In fact, I'm almost sure that's what happened. I don't think that there's a sinister cabal infiltrating the media, working fiendishly to make more and more marketing campaigns align with my aesthetics and sense of humor. Instead, I think that the natural passage of time is filling marketing departments with people who happen to think the same things are funny that I do. Some 30ish guy who spends a lot of time online and thinks Kingdom of the Spiders was awesome happened to be in a position at the studio to say, "Snakes on a Plane. Yes! We've got to run with this!" And, as my/our cohort moves further into middle management, it's only going to get worse. The attitudes and references I/we thought were our own private things are going to be spending a lot of time in the mainstream.

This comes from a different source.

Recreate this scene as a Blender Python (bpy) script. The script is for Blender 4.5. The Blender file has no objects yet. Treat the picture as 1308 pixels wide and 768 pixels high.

In a way, I suppose that sounds gratifying, but if I think about it at all, I just feel queasy. I don't want my tastes validated by marketing; I'd rather gloat over them myself, in private, even if it means that I'm really just kidding myself about how private they are (to a certain extent, I'm cool with that kind of self-deception. There's an older Simpsons episode (and the total ubiquity of the Simpsons is another example here—I remember the days when peppering your conversations with "d'oh!" put you way out on the lame-o cultural fringe) where a traveling self-help guru convinces all of Springfield to adopt Bart's attitude, leaving Bart feeling disoriented and unfulfilled, until Lisa correctly points out that Bart's self-definition as a rebel leaves him without an identity when the things he used to rebel against start emulating him.

I don't really think of myself as much of a rebel, but I feel like Bart. My outlook's been co-opted, and I don't know how to deal with it, and all I'm sure of is that I want someone to do something about these motherfucking snakes.